Sunday 12 March 2017

Faith, Love, Virtues, and Participation in the Divine Nature

"For this very reason, you must make every effort to support your faith with goodness, and goodness with knowledge, and knowledge with self-control, and self-control with endurance, and endurance with godliness, and godliness with mutual affection, and mutual affection with love. For if these things are yours and are increasing among you, they keep you from being ineffective and unfruitful in the knowledge of our Lord Jesus Christ." (2 Peter 1:5-8)
"Therefore, brothers and sisters, be all the more eager to confirm your call and election, for if you do this, you will never stumble. For in this way, entry into the eternal kingdom of our Lord and Savior Jesus Christ will be richly provided for you" (2 Peter 1:10-11)

There are three lists in scripture - beginning with Faith and ending with Love - which contain a full range of virtues that supplement God's gift of faith, that conforms us to Christ and grant us admittance to his kingdom.
"The moral virtues are acquired by human effort. They are the fruit and seed of morally good acts; they dispose all the powers of the human being for communion with divine love."
"Human virtues acquired by education, by deliberate acts and by a perseverance ever-renewed in repeated efforts are purified and elevated by divine grace. With God's help, they forge character and give facility in the practice of the good.

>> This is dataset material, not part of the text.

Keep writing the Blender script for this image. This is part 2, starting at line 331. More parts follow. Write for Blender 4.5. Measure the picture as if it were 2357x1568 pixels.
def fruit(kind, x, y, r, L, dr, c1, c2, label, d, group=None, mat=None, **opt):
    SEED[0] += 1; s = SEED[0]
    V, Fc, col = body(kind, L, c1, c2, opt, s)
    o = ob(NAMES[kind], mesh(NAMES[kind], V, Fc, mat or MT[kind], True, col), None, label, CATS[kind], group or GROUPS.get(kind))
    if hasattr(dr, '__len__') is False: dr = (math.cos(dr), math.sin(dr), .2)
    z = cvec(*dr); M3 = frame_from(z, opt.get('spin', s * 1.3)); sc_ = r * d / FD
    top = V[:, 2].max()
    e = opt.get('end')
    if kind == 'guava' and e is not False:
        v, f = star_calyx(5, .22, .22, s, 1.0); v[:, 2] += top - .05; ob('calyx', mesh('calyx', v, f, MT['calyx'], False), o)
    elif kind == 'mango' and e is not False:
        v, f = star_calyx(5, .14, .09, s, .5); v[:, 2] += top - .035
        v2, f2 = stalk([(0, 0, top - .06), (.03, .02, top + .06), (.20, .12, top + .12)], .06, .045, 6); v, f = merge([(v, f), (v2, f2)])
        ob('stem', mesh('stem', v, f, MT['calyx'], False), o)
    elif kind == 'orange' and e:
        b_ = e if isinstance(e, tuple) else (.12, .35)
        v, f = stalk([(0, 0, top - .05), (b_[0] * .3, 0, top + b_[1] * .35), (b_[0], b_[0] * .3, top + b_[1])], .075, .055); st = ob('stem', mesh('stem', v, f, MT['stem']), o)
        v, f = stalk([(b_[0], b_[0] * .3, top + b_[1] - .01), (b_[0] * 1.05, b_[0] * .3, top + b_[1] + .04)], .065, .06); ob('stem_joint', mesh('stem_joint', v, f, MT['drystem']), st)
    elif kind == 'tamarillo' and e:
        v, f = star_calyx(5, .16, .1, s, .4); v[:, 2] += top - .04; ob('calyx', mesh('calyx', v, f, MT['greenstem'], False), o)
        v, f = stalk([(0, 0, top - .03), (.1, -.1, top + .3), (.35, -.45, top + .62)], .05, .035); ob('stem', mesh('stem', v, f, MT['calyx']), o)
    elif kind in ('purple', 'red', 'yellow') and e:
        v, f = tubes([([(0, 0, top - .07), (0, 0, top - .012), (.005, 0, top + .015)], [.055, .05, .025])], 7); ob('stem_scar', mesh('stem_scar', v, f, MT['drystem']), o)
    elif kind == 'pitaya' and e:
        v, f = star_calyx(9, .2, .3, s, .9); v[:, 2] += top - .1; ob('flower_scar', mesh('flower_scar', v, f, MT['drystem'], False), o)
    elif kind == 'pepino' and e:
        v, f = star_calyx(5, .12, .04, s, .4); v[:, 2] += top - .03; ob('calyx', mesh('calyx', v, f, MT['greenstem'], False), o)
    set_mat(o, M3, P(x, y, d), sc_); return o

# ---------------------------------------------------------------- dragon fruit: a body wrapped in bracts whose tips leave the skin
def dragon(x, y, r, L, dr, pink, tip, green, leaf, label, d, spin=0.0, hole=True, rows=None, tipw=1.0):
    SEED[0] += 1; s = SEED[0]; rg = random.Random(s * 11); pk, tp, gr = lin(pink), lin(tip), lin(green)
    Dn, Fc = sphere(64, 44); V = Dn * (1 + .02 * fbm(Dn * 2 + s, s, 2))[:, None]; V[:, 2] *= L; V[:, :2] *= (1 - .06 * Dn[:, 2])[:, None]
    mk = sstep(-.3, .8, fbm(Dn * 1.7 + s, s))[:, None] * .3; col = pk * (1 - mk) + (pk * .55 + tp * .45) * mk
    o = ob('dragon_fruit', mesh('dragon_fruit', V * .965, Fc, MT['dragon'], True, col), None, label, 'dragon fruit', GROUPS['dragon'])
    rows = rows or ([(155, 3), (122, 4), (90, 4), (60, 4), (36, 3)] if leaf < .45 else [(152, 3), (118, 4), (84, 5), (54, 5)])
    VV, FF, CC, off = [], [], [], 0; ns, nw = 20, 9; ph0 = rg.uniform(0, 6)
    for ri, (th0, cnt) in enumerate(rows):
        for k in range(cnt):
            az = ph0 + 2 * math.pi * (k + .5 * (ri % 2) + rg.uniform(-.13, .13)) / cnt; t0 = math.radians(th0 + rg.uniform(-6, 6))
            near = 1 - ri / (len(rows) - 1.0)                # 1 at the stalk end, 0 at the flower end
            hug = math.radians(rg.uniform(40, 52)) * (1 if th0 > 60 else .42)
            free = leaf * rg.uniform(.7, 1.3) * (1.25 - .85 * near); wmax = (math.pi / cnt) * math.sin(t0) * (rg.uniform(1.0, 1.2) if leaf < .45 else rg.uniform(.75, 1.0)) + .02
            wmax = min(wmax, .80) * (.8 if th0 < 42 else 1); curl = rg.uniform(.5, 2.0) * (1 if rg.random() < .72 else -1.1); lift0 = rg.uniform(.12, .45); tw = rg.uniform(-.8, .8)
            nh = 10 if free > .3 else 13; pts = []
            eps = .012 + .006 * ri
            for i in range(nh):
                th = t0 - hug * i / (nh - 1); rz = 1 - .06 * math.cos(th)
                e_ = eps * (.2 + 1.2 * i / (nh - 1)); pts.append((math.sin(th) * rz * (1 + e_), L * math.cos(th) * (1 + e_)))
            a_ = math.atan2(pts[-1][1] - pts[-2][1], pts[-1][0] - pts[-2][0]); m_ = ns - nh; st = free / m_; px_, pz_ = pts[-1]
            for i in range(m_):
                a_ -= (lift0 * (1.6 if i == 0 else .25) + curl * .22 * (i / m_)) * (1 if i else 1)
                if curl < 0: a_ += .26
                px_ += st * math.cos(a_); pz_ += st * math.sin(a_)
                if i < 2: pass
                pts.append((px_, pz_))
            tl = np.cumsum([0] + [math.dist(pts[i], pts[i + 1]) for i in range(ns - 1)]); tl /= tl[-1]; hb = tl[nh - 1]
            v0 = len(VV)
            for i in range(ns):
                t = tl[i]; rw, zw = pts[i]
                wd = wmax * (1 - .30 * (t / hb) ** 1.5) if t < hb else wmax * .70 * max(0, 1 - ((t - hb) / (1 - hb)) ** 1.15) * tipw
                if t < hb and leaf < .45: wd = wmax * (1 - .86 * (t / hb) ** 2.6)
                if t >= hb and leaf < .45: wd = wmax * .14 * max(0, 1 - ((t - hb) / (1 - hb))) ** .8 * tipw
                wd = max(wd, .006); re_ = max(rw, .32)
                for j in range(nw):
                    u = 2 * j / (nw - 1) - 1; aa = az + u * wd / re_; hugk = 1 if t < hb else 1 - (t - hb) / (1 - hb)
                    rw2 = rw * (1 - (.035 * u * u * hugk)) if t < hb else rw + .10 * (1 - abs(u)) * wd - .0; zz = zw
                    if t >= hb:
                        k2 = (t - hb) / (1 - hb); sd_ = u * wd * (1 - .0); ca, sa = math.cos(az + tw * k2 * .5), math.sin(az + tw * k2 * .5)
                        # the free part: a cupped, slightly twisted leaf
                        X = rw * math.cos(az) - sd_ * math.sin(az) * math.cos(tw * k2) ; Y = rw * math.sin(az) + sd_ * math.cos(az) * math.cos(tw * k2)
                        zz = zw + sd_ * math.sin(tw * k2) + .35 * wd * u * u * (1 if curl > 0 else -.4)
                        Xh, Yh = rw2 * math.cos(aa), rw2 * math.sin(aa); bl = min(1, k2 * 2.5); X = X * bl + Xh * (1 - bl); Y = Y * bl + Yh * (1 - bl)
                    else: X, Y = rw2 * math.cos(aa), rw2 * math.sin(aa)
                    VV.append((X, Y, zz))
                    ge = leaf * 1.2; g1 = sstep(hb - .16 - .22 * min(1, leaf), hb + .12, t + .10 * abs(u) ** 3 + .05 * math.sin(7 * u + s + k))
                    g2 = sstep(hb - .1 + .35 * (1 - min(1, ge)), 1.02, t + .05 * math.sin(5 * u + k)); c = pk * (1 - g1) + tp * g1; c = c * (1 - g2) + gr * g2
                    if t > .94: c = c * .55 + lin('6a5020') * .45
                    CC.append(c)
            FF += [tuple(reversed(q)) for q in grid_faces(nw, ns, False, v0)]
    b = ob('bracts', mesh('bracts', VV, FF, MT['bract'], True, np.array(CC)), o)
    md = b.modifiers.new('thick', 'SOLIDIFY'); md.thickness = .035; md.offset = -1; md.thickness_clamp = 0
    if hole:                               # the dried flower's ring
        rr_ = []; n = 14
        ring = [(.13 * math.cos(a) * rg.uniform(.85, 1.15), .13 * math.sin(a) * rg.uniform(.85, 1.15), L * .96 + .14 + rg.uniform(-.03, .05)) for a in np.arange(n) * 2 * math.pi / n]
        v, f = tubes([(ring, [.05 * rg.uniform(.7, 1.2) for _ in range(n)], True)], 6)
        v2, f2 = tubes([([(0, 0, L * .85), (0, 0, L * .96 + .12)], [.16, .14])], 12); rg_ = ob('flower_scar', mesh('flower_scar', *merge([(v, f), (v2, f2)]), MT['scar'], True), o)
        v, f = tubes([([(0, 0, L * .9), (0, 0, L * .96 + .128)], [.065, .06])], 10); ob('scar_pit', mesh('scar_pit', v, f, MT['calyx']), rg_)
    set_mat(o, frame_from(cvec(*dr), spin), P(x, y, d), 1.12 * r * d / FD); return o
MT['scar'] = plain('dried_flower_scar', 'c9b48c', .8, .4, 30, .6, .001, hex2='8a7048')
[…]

The virtuous man is happy to practice them." (CCC1810-13)

(1) Saint Peter's list in 2 Peter 1:5-8:
Faith, goodness, knowledge, self-control, endurance, godliness, mutual affection, love.

(2) Saint Paul's list in Romans 5:1-5
Faith, suffering, endurance, character, hope, God's love.

(3) Saint Paul's list in 2 Corinthians 8:7
Faith, speech, knowledge, utmost eagerness, generous giving, love.

The purpose of a virtuous life is to rise above the sinful and decaying world toward an imperishable life with God. This participation in the divine life is a gift that comes to us through the sacraments (CCC 1692). It is especially in the Eucharist that we come to share in the divinity of Christ, who humbled himself to share in our humanity:
"The Church affirms that for believers the sacraments of the New Covenant are necessary for salvation. "Sacramental grace" is the grace of the Holy Spirit, given by Christ and proper to each sacrament. The Spirit heals and transforms those who receive him by conforming them to the Son of God. The fruit of the sacramental life is that the Spirit of adoption makes the faithful partakers in the divine nature by uniting them in a living union with the only Son, the Savior." (CCC 1129)

"Thus he has given us, through these things, his precious and very great promises, so that through them you may escape from the corruption that is in the world because of lust, and may become participants of the divine nature." (2 Peter 1:4)

I am heading to mass. How I long to participate in the Holy Eucharist where I will meet Jesus in the actual body, blood, soul and divinity! I am eternally grateful for the riches of this immeasurable grace (Ephesians 2:7).